Après avoir été copieusement torturé, entre autres par son ennemi politique le sécessionniste katangais Moïse Tshombé, Lumumba est fusillé dans un coin perdu le 17 janvier 1961. On ne doit pas retrouver son corps ni ceux de ses compagnons. Pas de tombe susceptible de devenir un lieu de pèlerinage populaire. Les trois infortunés sont découpés en morceaux et brûlés dans un tonneau. Les équarisseurs ont emporté avec eux force alcools pour accomplir fins saouls leur insupportable besogne.

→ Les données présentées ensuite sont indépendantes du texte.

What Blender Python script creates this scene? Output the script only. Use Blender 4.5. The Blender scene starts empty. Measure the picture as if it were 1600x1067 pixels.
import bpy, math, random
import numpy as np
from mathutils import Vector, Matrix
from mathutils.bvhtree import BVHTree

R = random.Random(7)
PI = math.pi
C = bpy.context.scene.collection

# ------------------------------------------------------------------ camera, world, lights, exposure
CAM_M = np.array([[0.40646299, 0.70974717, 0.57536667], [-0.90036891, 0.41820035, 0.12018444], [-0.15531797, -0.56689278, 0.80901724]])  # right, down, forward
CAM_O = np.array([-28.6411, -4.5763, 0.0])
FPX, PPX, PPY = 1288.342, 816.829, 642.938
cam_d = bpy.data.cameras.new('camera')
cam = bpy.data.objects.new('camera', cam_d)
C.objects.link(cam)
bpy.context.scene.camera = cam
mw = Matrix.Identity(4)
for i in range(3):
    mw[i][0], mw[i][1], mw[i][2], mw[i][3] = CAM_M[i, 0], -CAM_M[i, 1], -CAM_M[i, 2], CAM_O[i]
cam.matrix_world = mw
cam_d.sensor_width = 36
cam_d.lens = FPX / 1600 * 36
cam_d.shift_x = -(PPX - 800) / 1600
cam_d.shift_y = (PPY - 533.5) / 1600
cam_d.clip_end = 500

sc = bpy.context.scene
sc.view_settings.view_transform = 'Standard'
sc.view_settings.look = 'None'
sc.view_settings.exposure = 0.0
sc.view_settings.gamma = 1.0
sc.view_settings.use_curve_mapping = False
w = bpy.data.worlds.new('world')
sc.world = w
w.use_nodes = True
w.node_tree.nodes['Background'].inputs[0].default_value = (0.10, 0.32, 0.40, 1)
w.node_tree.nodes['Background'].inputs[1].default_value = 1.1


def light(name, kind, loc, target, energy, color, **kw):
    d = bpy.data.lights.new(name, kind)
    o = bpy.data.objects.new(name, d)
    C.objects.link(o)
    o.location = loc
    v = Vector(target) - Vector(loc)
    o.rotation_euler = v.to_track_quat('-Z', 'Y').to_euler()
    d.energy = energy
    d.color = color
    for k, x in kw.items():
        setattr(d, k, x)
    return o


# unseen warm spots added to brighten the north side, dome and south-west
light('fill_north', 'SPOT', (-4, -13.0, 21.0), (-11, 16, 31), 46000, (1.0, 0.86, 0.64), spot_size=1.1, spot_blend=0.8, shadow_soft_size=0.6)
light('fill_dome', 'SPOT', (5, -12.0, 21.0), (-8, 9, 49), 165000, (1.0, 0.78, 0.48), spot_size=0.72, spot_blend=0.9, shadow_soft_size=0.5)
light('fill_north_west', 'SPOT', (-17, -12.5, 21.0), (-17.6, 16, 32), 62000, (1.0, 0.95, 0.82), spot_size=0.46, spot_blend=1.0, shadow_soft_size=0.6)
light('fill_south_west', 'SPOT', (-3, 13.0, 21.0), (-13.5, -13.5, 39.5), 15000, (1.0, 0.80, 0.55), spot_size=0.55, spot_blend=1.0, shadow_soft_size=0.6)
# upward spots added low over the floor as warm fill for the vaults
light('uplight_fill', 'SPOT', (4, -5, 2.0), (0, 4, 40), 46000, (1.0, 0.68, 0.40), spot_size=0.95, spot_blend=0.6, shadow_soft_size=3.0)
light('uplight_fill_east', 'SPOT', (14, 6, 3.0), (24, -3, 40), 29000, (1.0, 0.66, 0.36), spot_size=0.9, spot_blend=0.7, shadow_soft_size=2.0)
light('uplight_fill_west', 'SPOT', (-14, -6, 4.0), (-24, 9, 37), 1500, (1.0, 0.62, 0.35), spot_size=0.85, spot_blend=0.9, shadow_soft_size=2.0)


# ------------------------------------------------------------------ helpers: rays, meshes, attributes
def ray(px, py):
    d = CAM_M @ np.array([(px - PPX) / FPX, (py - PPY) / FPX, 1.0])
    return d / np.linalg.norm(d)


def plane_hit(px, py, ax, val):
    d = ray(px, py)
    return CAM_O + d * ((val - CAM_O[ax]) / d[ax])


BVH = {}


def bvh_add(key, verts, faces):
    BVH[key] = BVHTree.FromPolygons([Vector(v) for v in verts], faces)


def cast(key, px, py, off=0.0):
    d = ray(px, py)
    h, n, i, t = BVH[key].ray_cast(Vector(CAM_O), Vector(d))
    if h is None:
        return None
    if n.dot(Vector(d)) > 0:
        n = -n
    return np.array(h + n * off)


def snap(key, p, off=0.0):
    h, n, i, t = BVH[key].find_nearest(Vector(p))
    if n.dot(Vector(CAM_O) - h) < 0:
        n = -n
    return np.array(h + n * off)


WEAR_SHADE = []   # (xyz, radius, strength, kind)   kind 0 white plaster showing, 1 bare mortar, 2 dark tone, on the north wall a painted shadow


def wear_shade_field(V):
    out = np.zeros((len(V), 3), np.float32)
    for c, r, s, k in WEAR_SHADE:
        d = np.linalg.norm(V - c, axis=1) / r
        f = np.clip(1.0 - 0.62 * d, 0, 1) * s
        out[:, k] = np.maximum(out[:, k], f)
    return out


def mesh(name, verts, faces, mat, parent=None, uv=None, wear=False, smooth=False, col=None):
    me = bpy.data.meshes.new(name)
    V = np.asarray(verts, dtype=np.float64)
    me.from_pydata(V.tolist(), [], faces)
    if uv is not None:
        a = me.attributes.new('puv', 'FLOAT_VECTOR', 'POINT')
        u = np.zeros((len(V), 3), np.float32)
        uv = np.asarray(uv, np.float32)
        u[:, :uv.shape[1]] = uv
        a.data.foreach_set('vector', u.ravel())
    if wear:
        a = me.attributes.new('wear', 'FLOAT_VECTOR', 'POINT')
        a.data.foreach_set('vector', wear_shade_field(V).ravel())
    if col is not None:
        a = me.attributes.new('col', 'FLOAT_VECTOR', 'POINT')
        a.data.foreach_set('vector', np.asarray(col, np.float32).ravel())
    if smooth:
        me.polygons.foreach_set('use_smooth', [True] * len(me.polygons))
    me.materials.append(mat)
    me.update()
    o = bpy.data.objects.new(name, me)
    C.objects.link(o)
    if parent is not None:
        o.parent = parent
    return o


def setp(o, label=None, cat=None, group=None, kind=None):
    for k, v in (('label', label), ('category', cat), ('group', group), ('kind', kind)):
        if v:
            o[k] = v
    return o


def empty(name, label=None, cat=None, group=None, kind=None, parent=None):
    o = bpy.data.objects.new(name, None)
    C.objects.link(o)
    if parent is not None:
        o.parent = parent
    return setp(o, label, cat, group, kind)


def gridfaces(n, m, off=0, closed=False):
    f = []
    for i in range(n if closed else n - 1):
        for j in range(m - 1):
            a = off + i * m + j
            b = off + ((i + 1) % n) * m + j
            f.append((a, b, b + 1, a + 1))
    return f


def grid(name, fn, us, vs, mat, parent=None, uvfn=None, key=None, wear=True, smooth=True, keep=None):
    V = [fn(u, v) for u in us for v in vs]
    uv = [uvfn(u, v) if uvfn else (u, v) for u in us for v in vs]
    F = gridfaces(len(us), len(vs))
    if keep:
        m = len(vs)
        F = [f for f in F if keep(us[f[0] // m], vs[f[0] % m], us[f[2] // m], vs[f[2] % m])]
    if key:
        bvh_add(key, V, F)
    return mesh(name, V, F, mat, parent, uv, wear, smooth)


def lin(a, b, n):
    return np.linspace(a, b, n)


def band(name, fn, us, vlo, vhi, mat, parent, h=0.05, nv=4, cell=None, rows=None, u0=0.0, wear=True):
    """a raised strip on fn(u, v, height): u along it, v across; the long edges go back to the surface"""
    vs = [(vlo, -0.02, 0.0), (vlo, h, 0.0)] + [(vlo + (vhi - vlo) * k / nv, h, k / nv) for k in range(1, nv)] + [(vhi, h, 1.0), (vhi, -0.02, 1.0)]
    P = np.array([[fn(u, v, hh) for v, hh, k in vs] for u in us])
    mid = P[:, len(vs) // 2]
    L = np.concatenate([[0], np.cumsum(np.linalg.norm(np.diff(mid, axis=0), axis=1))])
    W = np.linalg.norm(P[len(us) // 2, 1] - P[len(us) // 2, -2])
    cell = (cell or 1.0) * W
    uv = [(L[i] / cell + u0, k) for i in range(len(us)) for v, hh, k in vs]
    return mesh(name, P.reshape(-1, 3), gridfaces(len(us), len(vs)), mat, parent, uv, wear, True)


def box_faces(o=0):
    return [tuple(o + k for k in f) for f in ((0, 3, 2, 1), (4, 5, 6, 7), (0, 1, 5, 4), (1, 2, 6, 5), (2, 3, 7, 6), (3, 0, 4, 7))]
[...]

Les chefs décorateurs et techniciens du film ont retrouvé et interviewé ces types encore en vie au moment du tournage. Afin de coller à la réalité historique, ils se sont fait expliquer la technique de découpage. Ce sont des cochons qui ont servi d’acteurs involontaires pour les scènes de massacre.
Qui est le rebelle ?
Lumumba est souvent représenté comme un rebelle, tant par ses admirateurs que par les nostalgiques de l’ère coloniale.
Mais qui sont-ils, ces rebelles ; où sont-ils ? Le rebelle serait-il celui qui a été démocratiquement élu par la majorité des citoyens congolais ? Prendre un Premier ministre représentant d’une majorité pour un rebelle est quelque peu curieux. Rebelle, par contre, est Mobutu Sese Seko, qui renverse le pouvoir et se rend complice d’assassinat. Celui de l’homme qui l’a révélé, qui l’a fait s’élever en le nommant secrétaire d’état à l’ordre public dans son gouvernement.

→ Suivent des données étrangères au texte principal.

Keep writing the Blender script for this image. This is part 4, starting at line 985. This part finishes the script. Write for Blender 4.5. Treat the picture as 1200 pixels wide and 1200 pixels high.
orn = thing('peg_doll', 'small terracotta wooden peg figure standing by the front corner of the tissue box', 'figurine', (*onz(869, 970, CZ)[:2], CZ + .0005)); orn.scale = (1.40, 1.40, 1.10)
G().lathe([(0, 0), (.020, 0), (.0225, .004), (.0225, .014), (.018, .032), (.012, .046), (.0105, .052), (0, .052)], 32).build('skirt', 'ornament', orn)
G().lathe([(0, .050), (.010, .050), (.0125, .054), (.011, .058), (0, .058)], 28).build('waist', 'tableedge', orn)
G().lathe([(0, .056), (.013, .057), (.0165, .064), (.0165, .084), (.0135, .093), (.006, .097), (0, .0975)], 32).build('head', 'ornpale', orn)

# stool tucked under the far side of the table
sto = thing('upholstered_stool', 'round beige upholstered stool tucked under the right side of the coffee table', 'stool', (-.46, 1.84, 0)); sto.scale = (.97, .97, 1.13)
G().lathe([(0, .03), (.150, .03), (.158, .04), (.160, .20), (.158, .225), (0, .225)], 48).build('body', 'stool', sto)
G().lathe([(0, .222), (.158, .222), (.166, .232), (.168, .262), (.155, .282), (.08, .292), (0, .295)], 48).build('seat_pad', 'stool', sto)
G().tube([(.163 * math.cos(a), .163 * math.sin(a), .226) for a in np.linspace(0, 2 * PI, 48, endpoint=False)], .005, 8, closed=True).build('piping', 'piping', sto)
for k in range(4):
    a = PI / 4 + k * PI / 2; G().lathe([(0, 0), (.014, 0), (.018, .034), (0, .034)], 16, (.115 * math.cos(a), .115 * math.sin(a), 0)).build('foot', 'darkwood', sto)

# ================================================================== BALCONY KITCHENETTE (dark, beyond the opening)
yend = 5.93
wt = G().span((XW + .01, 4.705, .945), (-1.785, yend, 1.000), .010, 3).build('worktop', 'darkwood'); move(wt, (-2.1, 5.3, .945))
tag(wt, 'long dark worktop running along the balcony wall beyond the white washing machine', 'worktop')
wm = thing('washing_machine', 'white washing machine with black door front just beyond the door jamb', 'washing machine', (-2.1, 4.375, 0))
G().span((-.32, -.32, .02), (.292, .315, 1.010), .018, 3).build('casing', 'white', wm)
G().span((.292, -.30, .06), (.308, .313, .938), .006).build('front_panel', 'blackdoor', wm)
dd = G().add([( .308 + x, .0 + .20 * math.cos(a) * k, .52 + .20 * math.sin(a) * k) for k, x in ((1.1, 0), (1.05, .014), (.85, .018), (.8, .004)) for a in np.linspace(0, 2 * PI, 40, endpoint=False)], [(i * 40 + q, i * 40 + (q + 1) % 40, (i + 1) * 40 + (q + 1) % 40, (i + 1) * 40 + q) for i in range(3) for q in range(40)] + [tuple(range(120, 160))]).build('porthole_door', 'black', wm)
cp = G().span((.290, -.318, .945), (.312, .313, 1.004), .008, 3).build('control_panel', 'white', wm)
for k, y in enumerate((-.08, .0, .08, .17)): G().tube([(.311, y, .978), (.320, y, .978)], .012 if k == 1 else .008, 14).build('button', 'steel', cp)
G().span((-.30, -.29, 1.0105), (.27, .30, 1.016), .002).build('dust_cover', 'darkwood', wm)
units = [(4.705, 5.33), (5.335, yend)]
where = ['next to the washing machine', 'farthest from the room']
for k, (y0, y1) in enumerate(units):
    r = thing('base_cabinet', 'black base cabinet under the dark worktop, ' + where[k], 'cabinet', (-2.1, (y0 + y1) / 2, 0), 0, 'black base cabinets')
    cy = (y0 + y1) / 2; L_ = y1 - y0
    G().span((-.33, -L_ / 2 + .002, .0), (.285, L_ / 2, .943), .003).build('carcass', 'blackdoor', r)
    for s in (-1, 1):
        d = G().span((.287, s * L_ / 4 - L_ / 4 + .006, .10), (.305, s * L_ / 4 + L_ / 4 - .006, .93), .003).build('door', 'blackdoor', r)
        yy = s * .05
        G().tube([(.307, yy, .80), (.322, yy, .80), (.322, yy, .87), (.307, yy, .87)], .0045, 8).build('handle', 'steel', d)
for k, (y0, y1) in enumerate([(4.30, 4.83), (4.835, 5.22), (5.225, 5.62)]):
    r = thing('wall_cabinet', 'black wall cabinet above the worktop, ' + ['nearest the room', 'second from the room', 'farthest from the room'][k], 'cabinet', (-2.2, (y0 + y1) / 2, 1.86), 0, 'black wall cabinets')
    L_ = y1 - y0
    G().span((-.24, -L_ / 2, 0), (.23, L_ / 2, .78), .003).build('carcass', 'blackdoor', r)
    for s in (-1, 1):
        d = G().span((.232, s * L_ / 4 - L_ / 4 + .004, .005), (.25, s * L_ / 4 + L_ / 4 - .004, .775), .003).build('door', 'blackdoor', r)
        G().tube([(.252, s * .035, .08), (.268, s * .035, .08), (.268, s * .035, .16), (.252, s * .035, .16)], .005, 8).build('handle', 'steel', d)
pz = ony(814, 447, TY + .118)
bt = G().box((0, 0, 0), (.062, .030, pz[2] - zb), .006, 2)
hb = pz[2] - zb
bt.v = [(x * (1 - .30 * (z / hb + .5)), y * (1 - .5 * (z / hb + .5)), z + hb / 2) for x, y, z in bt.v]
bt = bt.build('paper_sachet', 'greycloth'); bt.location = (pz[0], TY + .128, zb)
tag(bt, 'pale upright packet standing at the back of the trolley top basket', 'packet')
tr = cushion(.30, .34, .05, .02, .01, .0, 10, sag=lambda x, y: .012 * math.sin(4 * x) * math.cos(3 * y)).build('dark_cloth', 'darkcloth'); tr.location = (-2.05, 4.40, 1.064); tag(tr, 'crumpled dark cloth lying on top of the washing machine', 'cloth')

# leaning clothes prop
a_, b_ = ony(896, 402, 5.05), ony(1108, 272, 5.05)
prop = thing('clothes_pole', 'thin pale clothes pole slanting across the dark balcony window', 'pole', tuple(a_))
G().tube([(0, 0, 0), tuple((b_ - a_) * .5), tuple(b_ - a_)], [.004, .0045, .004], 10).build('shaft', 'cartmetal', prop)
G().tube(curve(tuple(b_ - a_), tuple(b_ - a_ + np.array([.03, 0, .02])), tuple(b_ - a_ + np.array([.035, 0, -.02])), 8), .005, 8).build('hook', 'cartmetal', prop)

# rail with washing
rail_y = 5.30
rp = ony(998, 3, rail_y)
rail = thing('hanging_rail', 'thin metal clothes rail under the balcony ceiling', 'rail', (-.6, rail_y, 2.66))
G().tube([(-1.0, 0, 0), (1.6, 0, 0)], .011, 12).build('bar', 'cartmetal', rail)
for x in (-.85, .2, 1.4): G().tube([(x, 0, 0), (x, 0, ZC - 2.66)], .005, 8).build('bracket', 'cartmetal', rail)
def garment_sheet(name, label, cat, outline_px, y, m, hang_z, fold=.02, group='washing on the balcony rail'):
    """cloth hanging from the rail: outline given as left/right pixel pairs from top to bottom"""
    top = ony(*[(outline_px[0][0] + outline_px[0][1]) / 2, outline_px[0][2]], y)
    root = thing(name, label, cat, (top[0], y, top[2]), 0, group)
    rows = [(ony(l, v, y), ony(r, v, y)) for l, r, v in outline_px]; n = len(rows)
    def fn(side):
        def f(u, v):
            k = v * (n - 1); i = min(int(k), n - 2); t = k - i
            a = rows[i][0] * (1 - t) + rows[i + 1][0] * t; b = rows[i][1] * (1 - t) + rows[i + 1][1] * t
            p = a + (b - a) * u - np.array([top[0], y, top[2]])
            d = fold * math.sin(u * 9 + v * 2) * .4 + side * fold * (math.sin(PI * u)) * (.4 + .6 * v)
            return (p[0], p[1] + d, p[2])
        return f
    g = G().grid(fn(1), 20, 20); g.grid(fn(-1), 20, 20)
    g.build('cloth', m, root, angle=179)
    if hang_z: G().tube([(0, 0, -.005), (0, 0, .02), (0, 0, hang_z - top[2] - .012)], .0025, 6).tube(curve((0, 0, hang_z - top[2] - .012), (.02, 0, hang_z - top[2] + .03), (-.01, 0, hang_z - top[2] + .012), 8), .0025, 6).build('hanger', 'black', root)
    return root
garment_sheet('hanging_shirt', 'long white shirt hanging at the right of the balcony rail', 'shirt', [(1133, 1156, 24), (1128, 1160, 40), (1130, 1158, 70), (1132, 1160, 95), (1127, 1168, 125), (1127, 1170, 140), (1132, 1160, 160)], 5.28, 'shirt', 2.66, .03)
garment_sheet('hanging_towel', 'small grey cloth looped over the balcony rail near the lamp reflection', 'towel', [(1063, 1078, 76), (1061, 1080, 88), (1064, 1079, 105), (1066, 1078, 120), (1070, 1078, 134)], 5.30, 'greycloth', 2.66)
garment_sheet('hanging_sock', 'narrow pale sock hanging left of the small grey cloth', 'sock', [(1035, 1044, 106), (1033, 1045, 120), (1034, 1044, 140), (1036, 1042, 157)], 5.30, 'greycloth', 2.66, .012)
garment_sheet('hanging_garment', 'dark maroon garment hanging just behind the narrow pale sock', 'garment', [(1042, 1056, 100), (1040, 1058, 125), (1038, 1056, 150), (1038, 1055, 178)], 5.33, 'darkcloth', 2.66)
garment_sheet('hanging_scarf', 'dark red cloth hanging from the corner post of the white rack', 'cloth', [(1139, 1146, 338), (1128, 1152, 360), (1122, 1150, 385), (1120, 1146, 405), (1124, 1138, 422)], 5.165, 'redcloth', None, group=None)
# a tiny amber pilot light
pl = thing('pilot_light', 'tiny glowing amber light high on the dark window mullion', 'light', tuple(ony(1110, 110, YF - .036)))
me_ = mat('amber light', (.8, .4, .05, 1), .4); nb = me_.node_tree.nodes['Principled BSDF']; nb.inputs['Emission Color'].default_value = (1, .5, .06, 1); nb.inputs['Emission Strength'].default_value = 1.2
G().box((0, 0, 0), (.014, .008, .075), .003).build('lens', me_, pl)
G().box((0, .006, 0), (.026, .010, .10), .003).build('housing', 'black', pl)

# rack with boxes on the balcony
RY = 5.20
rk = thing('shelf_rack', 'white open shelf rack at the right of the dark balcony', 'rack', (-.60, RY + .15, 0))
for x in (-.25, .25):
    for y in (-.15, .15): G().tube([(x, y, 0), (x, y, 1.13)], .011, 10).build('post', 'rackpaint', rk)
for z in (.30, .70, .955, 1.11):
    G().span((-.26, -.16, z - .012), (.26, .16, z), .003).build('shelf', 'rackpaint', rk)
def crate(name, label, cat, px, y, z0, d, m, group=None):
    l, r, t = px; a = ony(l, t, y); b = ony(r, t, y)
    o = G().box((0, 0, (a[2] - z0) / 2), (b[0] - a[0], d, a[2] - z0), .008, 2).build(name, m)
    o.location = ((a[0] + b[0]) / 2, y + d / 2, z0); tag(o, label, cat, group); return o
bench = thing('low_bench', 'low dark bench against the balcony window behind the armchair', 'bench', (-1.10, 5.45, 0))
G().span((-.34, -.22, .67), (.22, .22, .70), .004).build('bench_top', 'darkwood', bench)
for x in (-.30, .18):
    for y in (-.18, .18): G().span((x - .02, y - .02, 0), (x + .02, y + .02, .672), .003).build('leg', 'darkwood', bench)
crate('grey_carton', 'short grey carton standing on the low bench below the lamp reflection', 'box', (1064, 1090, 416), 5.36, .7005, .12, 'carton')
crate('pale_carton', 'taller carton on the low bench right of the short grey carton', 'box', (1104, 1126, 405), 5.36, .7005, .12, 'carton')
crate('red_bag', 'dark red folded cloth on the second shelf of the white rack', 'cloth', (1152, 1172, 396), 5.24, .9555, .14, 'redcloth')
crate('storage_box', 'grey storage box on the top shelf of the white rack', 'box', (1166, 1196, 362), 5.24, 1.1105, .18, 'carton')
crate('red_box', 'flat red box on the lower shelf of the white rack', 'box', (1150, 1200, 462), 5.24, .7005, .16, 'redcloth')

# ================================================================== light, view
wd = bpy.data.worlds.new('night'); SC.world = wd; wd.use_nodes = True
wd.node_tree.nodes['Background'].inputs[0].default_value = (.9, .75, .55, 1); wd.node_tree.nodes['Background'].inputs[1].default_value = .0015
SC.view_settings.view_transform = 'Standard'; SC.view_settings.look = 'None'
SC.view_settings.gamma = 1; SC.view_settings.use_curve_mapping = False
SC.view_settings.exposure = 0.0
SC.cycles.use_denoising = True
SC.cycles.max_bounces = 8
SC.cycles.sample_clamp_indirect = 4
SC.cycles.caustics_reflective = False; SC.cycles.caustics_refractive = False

Si Lumumba est un rebelle, il l’est dans son combat politique préalable. Il conteste la méthode voulue par le colonisateur pour piloter à sa guise une indépendance devenue irrésistible en ces temps de remise en cause mondiale des équilibres anciens. La Belgique d’alors se satisfaisait d’un passage de relais plein de faux semblants, pérennisant son contrôle sur un pays gorgé de minerais. L’indépendance et tout ça, c’est bien joli, mais il faut rester sérieux, n’est-ce pas.
En 1940, de Gaulle est un rebelle qui ramasse « les tronçons du glaive ». En 1936, Franco est un aussi rebelle lorsqu’il renverse la jeune république espagnole. Où sont les légitimités ? Être un rebelle n’est pas toujours un brevet de vertu.